For the first time, the German overlords are also allowing co-branded collaborations. At the outré boutique Opening Ceremony, $185 pairs with motifs from the surrealist painter René Magritte cater to the customer Kahan describes as “art meets fashion meets global hipster.” J.Crew also scored its own $130 blue leather styles, which it carried in stores worldwide. “It was so crazy. When we opened our store in Hong Kong this May, people were grabbing them like hot cakes,” says Tom Mora, J.Crew’s vice president for womenswear. The Tannery, an emporium for sneakerheads in Boston, is also working on a special collection that will be released in 2015. Aside from these three projects, Birkenstock focuses on a few core designs each season, rather than offering one-offs to each of its American accounts as it sometimes did in the past. “When you buy an Apple product, it’s the same product in every store,” Kahan explains.

One of this year’s biggest hits is what Vernon-Yanyali calls the Unicorn. They’re entirely white, with two white leather straps and a white rubber sole that retailers resisted selling at first because they feared it would get dirty. Like their namesake, the shoes are impossible to find, even by their most well-connected admirers. Many devotees opt instead for a version that’s completely black, like some evil orthopedic twin.

During last year’s spring fashion shows in Europe, Lucky’s Chen was in Milan’s Prada (1913:HK) store trying on a pair of $900 heels when she glimpsed the “black-blacks,” as the company calls them, on another shopper. “I dropped the Pradas and ran after her and screamed, ‘Where did you get those?’ ” says Chen, who also owns the white-whites. “Then, when I got to France, I went straight from the airport to this small shop. By the end of Paris Fashion Week, that store must have been looted.”

The company limits certain in-demand styles, so the Internet buzzes with people trying to track them down. “We’ll say to retailers, ‘We have production constraints,’ ” Kahan says, making air quotes with his hands, “ ‘that only allow us to make as much as we can. We’re maxed out on production.’ Wink, wink.”

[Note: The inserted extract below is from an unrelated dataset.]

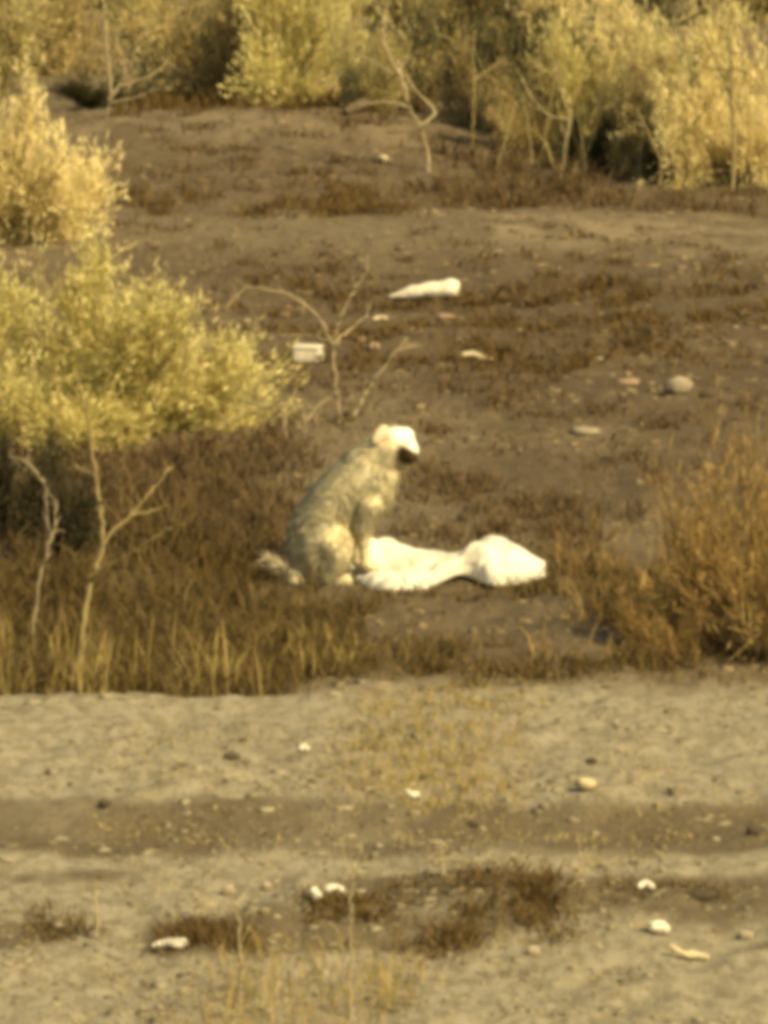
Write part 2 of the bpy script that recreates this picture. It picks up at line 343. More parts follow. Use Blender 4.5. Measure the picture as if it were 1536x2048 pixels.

The goal is to prevent one style from saturating the market and burning out like a pair of Ugg (DECK) boots. In the coming months, the company will diversify by pushing the Madrid, a one-strap sandal that’s been popular for decades as a house shoe throughout Europe. The U.S. designers have also worked with the German manufacturer to create pairs that have sneakerlike soles, others that resemble women’s wedges, and a few closed-toe, lace-up options that Kahan himself wears. In three years, he expects sales of these—which look like a Birkenstock only in that they have an oblong shape—to make up 20 percent of the business.

For that to happen, the brand might have to focus on less fashionable stores. “We really respond to the open toe,” Ogura from Barneys says. “It balances out the heavier sole.” During June’s resort fashion shows, full of clothes that will be for sale around December, Ogura noticed many slip-on, “slide sandals,” which she predicts will help carry the Birkenstock un-moment into next year. It’s worth noting that many of these new shoes look like a different German import: Adidas shower sandals.